▽

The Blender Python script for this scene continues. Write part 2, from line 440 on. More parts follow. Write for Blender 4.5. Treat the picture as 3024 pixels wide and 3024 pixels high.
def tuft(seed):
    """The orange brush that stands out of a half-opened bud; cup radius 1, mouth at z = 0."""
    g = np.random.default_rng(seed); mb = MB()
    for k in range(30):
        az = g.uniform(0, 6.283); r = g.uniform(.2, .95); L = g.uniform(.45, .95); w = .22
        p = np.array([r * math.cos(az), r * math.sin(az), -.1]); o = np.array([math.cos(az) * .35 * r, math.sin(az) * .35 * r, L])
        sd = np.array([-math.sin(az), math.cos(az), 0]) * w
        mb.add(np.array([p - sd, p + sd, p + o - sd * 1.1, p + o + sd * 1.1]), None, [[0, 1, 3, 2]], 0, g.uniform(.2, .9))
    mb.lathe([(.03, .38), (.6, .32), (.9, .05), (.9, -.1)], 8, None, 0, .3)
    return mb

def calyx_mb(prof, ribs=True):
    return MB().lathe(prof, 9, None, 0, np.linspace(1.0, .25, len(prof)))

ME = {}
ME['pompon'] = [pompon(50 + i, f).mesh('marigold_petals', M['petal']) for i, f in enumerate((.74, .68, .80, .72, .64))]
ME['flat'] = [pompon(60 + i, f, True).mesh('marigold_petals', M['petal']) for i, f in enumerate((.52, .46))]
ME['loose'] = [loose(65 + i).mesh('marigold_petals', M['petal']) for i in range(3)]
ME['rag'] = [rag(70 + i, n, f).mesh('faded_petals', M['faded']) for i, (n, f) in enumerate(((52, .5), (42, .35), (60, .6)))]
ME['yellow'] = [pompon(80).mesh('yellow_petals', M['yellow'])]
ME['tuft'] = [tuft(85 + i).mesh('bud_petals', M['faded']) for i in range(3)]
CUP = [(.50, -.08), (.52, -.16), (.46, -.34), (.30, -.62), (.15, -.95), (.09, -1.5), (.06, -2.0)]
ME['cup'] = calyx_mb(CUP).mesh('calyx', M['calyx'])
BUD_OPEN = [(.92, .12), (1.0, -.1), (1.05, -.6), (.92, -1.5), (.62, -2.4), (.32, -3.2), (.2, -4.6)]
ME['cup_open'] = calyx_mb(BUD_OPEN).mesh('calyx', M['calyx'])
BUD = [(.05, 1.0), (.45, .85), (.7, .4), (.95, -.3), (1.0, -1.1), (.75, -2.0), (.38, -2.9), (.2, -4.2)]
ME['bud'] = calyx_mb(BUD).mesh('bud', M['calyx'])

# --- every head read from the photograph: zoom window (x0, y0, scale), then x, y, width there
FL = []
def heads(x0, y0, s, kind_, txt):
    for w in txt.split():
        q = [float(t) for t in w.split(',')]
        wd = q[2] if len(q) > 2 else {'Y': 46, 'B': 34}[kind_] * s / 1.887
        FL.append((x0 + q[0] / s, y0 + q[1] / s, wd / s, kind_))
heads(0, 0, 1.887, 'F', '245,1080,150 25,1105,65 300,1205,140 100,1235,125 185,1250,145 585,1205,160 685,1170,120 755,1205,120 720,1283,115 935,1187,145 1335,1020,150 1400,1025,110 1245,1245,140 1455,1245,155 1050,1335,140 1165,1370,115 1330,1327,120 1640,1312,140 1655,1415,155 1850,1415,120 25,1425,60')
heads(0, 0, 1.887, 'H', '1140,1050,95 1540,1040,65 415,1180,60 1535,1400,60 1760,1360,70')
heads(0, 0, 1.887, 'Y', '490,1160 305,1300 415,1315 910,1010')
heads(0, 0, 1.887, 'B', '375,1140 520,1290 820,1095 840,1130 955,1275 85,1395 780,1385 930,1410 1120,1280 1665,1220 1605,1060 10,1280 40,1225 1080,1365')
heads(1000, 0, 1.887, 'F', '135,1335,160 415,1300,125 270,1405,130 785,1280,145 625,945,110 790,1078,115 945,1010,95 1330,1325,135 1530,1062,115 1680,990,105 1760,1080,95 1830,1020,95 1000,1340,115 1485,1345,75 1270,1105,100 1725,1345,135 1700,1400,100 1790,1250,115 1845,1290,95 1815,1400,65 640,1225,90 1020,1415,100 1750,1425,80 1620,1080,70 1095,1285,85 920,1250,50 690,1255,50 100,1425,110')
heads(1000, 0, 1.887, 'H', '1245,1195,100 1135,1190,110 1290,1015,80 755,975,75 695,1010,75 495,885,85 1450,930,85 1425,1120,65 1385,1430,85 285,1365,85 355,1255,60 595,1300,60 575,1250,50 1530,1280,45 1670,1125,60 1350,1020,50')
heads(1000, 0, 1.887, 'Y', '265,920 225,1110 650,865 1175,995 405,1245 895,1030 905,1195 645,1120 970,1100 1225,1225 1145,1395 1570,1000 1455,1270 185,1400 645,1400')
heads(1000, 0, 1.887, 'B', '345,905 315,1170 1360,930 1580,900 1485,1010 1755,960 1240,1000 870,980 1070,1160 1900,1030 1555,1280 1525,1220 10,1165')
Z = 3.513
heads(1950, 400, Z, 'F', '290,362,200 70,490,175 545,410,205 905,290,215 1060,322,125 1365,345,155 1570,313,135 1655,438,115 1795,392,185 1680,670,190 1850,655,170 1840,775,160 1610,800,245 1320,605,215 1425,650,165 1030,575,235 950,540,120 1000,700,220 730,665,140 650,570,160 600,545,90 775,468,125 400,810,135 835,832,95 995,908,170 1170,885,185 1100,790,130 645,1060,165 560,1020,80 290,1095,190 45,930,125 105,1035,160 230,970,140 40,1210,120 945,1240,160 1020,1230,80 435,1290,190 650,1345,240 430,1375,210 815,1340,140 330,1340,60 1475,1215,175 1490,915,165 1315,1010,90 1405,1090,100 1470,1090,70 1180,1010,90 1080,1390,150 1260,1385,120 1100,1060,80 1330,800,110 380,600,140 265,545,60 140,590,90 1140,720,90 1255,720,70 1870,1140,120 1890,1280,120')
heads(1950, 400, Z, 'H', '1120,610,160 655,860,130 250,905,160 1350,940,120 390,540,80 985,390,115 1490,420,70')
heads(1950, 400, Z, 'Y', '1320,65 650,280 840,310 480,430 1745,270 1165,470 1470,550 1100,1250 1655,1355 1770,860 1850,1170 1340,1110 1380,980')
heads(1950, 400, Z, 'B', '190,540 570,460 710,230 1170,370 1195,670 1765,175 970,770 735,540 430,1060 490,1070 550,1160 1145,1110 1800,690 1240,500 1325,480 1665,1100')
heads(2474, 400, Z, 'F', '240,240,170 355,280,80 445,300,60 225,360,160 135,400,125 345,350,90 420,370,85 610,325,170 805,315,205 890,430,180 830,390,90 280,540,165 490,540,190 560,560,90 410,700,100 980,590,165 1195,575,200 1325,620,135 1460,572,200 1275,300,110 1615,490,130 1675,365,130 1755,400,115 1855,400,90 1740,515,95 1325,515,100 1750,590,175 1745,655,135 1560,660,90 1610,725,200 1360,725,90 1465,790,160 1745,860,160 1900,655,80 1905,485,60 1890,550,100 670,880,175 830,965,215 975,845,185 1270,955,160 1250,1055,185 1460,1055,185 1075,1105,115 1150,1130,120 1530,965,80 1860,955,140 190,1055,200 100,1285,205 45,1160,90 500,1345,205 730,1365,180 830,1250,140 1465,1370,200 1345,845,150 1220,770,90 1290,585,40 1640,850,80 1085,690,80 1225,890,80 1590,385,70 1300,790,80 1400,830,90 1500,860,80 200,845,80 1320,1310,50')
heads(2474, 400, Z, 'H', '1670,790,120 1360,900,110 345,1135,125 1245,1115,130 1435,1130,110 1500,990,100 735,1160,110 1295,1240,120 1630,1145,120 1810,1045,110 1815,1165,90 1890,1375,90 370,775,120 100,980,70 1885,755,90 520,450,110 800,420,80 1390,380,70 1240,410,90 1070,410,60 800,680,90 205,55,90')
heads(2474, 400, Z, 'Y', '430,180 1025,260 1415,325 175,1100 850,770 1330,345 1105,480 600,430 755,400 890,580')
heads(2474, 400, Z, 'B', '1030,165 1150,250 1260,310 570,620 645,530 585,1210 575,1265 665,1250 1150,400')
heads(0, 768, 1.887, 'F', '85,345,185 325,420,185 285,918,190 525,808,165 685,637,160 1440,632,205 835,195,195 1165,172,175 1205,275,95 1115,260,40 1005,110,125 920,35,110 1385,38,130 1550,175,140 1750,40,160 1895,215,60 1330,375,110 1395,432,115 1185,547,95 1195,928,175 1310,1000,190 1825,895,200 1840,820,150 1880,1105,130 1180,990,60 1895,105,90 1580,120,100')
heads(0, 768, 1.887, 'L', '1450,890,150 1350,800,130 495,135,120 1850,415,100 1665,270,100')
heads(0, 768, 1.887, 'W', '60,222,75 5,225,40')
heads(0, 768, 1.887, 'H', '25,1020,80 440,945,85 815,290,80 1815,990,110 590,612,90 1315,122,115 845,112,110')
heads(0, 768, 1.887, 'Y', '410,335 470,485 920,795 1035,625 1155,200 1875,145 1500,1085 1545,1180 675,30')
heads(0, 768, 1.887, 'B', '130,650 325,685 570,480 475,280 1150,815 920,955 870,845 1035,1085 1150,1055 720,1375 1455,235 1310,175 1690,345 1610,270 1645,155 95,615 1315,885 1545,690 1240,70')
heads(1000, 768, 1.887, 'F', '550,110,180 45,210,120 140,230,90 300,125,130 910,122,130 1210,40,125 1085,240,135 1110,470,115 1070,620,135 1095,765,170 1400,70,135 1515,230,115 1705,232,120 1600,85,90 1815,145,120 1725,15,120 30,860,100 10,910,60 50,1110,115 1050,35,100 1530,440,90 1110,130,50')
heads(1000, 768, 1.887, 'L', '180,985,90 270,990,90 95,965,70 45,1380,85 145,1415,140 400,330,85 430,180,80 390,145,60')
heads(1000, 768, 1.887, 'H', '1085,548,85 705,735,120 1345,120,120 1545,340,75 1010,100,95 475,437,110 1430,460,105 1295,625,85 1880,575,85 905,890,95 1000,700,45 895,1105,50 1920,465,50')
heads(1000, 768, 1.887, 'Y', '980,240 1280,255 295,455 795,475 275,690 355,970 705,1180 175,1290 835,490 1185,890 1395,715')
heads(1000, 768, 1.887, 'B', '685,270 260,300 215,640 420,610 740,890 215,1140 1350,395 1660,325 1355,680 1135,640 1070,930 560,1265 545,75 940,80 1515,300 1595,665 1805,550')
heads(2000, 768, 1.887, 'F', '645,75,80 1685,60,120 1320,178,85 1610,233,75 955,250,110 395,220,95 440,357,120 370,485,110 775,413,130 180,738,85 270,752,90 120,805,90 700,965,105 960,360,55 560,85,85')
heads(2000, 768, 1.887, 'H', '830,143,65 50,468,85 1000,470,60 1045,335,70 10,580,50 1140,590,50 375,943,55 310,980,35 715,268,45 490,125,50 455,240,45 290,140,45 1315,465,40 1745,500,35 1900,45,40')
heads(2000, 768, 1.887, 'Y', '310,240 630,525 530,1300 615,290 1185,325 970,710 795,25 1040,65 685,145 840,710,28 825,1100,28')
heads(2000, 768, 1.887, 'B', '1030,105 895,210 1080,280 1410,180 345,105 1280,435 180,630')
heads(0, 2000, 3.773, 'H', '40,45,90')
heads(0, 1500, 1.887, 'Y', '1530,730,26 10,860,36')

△

### What to produce
Every line containing the string "pompon" must be listed.

### Response for this exercise
ME['pompon'] = [pompon(50 + i, f).mesh('marigold_petals', M['petal']) for i, f in enumerate((.74, .68, .80, .72, .64))]
ME['flat'] = [pompon(60 + i, f, True).mesh('marigold_petals', M['petal']) for i, f in enumerate((.52, .46))]
ME['yellow'] = [pompon(80).mesh('yellow_petals', M['yellow'])]